In the creative world, freedom often comes with a price. Every designer and agency faces the same quiet question that lingers behind the excitement of a new brief: What are we helping to sell? It’s easy to chase opportunity when a project looks glamorous or pays well, but at some point, a line appears. For some, it’s blurry. For others, it’s bold and deliberate. For Superbase, that line is clear and intentional.
Founded by creative director Kelly Dee Williams, Superbase has built its name not only through sharp design and strategy but also through silently maintaining a strong moral compass. The agency believes that what you create should reflect what you stand for. In an industry where brand loyalty often outweighs ethical boundaries, Superbase’s approach feels like a quiet rebellion.
Kelly Dee Williams’ Philosophy
Williams started Superbase after years of working across lifestyle, outdoor, and action sports industries. He noticed something troubling along the way. Too many talented creatives were building beautiful campaigns for brands that were, in reality, feeding harmful habits or promoting empty values. The work looked great, but the purpose behind it often bordered on manipulative.
When he founded Superbase in 2016, Williams wanted to build a studio that stood for something more than design. He chose to decline projects for companies that contributed to addiction or harm. That includes industries like gambling, spirits, tobacco, and others that prey on impulse or insecurity. It wasn’t a performative stance or marketing move. It was a personal decision to align his own creativity with his conscience.
“We can’t talk about design as a force for good if we’re not selective about what that design serves,” Williams once said in an interview. His belief is that a brand’s visual identity, story, and strategy all carry real influence. And with influence comes responsibility.
The Modern Designer’s Dilemma
Most creatives enter the industry because they love making things. Yet once client work begins, those ideals can get tangled in contracts, deliverables, and deadlines. It’s one thing to create for a brand that sells shoes or coffee. It’s another to design for one that thrives on addiction or deception. The challenge for today’s designer isn’t just artistic. It’s ethical.
There’s constant pressure to stay commercially relevant, especially in an economy that values speed over depth. Saying “no” to a lucrative project can feel risky. Studios have bills to pay, teams to support, and reputations to maintain. But as Williams and his team show, integrity is not the enemy of growth. It’s the reason for it.
Superbase’s quiet commitment has become part of its identity. In a world where brand partnerships often look transactional, Superbase builds relationships based on shared principles and long-term vision.
The Superbase Approach
Each project begins with a question: Does this brand contribute positively to the culture or community it touches? If the answer feels uncertain, the team steps back and rethinks whether it’s a fit.

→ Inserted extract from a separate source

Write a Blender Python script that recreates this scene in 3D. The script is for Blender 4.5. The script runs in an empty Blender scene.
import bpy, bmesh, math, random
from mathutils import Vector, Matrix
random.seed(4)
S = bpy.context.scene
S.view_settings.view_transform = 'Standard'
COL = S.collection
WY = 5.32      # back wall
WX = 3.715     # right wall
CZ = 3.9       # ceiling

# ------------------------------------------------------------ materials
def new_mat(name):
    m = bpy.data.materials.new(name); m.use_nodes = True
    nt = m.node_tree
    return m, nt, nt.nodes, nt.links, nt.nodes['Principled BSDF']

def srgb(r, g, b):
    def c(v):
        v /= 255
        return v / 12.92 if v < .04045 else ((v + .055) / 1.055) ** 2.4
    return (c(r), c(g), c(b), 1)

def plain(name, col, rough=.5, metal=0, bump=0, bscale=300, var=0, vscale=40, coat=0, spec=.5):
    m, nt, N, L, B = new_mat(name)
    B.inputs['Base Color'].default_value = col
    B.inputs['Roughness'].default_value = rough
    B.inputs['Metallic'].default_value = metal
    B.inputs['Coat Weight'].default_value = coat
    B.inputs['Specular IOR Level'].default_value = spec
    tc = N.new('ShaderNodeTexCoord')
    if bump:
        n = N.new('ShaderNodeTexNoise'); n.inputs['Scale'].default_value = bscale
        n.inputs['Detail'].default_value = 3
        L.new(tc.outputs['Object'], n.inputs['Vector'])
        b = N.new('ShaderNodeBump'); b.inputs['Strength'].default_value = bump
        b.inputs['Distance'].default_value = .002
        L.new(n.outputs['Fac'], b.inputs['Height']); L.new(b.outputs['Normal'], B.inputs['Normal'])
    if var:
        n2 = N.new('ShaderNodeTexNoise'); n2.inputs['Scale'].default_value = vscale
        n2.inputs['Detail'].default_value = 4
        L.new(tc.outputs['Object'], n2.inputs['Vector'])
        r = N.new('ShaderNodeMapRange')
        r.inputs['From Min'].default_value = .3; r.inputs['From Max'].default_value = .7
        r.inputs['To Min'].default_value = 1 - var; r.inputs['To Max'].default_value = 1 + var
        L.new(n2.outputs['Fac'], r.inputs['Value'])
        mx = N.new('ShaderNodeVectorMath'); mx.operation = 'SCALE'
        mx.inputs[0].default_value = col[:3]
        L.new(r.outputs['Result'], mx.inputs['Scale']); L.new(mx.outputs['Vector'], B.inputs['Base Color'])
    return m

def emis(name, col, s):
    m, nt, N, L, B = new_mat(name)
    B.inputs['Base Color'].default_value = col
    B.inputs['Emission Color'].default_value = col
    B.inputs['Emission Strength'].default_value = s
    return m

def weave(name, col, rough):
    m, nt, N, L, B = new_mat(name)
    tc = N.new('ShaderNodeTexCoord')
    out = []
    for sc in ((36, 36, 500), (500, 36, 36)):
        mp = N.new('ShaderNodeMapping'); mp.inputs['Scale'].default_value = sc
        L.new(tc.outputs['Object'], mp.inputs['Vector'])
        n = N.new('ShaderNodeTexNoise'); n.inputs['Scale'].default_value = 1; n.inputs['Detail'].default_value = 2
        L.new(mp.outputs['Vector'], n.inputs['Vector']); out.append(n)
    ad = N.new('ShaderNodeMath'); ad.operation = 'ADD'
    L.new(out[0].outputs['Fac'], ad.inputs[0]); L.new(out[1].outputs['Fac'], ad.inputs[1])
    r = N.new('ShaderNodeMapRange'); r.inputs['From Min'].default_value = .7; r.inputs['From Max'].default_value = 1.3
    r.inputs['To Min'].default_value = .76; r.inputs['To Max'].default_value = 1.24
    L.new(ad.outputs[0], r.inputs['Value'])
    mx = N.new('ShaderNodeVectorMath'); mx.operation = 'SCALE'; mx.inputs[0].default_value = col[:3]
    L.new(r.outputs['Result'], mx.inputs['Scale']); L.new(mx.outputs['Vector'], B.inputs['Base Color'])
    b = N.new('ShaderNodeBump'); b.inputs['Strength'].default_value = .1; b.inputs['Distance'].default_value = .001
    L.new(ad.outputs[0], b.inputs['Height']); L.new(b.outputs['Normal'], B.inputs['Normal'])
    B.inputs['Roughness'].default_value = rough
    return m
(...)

But this inquiry isn’t always about morals. Often, it’s about whether the brand contributes to it’s industry by way of innovation, giving back to the ecosystem, or whether it has a unique value proposition.
This clarity doesn’t limit creativity. It amplifies it. Knowing what not to do helps define what truly matters. Superbase’s work thrives on authenticity, grounded storytelling, and design that feels human. They build brand identities that people can trust, not just recognize. Their process values dialogue and honesty over showmanship, which creates work that stands up to scrutiny long after the campaign fades.
Superbase’s story is a reminder that creativity doesn’t have to bow to compromise. Integrity doesn’t slow growth. It refines it. In an era where brands are increasingly held accountable for their impact, agencies that take a stand will lead the next wave of meaningful design.
The work you take on becomes part of your reputation, and the values you hold become part of your work. Superbase has built its success on that understanding. Their commitment to design with a conscience has not only earned them respect but also deep trust from clients and communities alike. For Williams and his team, design is not just about how something looks. It’s about what it represents. And in a crowded creative landscape, that difference matters more than ever.